春期限定いちごタルト事件 (創元推理文庫)

 主人公の、斜に構えた態度が要となる作品。彼の賢しげな態度は、ご多分に漏れず、トラウマ・純真・青さの裏返しでしかない。ありがちな展開だが、文章や小説作法が非常に手馴れており、とても滑らかに頭に入って来る。意図的に間を抜かしていることもあって、終始とても軽い話だが、青春のひとコマを、見事に切り取っていると感じた。深刻ぶるのもいいけれど、たまにはこういう作品で息抜きしないと。
 なお、『さよなら妖精』がひたすらいじらしく切ない話だったので、ギャップに少々戸惑った。どちらが本当の米澤なのか、或いは引き出しの多い作家なのか。
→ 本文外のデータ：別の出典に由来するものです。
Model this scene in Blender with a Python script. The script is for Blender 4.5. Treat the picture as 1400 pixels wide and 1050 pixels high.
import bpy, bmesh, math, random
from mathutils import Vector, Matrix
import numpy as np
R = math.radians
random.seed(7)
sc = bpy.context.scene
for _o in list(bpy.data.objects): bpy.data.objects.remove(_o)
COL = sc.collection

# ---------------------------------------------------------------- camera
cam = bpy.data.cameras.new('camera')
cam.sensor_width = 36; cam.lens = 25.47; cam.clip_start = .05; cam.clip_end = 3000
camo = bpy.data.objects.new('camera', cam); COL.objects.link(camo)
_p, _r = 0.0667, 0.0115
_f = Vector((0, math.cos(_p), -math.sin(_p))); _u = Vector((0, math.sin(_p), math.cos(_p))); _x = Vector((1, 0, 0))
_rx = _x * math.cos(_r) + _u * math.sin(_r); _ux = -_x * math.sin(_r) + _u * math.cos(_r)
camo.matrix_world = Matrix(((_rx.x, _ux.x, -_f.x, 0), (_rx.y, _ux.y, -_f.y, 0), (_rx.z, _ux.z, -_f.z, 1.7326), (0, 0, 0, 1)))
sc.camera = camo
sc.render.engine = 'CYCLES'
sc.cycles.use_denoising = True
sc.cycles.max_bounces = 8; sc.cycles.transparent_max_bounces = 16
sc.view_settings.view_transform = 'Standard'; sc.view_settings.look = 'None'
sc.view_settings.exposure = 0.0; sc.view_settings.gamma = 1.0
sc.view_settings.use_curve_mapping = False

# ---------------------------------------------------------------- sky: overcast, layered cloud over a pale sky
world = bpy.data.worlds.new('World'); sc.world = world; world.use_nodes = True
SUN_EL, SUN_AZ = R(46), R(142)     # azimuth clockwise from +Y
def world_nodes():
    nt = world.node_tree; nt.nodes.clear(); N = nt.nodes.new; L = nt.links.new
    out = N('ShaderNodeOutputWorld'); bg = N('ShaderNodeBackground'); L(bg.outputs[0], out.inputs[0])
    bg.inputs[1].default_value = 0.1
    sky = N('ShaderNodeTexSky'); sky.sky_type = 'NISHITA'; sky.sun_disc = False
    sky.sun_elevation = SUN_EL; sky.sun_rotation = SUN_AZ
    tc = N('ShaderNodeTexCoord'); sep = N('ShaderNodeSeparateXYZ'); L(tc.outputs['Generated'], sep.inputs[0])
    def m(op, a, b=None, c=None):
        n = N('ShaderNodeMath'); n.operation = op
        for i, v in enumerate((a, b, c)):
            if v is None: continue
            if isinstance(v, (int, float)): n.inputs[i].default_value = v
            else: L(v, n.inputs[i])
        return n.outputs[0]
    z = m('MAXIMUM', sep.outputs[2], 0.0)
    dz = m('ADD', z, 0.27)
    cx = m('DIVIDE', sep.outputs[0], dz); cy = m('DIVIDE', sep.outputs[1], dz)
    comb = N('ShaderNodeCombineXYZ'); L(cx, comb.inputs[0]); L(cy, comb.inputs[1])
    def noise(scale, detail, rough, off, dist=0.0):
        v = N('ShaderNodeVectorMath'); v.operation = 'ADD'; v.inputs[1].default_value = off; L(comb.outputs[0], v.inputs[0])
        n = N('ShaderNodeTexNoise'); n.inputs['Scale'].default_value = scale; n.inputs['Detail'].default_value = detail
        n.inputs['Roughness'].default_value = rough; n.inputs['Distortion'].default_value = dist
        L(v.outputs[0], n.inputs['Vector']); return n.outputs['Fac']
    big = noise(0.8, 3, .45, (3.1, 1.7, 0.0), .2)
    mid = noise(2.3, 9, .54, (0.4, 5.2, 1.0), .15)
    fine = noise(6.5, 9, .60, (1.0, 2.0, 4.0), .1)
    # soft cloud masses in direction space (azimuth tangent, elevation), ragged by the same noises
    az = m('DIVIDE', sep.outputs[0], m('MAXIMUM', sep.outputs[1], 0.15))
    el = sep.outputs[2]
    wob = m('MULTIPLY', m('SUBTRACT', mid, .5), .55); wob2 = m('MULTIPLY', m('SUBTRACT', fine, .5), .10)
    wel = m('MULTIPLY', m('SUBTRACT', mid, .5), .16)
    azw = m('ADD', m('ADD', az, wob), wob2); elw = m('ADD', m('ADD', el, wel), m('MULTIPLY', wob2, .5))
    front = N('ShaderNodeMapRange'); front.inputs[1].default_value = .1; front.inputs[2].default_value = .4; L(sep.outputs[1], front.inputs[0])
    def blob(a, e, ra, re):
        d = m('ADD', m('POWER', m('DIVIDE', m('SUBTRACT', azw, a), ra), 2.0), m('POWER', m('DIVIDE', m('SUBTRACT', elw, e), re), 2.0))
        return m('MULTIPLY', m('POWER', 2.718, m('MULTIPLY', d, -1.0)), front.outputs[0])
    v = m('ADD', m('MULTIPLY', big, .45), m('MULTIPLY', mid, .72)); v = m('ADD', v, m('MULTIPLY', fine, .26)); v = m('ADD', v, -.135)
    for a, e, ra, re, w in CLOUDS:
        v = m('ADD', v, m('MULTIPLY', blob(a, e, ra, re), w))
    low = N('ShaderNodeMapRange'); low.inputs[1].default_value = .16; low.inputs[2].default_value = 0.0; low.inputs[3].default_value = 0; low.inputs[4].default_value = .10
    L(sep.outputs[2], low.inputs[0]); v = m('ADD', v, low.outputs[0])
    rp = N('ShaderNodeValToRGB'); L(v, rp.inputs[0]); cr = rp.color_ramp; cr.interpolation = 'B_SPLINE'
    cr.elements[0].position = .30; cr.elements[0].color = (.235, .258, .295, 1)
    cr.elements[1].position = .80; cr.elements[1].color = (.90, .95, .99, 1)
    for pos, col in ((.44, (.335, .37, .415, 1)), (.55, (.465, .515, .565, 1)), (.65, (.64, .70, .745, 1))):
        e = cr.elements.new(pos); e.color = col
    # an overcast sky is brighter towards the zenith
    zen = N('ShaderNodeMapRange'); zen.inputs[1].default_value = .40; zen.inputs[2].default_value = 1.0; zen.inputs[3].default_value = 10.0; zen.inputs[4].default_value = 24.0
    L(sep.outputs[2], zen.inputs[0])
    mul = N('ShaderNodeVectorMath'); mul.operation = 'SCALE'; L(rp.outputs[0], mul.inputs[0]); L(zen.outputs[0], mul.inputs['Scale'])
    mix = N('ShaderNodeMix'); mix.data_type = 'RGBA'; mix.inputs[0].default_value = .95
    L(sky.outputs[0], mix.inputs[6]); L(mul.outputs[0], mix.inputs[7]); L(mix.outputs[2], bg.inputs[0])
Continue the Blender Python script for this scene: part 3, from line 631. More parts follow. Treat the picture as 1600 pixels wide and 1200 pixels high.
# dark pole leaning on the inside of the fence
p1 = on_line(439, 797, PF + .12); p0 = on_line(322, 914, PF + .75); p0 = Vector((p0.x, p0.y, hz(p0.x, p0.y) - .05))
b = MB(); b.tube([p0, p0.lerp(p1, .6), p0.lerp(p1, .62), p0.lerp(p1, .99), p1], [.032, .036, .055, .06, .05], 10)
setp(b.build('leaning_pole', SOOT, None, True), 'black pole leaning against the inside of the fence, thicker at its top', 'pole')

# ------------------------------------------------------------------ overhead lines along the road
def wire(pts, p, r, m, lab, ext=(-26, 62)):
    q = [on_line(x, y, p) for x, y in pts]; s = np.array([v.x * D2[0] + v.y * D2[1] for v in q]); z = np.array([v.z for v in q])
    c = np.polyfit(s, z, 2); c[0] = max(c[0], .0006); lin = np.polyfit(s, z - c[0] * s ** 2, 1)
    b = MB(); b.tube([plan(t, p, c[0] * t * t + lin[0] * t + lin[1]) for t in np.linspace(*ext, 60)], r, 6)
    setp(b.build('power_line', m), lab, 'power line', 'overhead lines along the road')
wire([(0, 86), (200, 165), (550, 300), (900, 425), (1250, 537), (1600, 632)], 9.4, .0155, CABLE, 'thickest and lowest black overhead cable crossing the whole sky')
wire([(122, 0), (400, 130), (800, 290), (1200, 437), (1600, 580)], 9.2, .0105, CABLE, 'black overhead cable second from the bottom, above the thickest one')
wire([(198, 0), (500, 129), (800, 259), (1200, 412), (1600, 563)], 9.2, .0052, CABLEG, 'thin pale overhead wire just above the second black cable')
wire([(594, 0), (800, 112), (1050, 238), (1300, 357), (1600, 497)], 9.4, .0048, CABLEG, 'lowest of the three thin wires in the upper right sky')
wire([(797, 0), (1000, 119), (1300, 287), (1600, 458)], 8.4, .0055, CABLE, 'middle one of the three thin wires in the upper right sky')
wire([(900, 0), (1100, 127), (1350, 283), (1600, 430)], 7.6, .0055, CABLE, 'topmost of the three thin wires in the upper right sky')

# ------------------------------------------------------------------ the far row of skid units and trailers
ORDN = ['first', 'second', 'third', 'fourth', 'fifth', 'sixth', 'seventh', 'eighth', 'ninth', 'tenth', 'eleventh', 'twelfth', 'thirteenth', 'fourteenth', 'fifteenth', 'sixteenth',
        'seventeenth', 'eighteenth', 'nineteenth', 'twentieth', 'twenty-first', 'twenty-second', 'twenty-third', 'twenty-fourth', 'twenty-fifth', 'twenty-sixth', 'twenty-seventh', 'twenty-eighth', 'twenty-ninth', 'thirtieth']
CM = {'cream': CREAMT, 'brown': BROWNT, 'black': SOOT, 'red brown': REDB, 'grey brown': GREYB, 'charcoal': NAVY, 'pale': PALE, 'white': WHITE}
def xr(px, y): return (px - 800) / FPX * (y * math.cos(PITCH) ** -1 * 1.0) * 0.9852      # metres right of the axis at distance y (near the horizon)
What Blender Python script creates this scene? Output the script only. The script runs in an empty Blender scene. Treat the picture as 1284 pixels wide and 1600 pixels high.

今後を注視したい。

 別の話だが、解説には考えさせられた。有名な《受け手》でしかない人物には、人様の解説で自らの業績を顕示しつつキャラで押し切る芸当が許されるのだろうか? 人様の解説で《日本のポール・アルテ》と自称した人が昔いたが、彼は一応良質の作り手だったわけで……。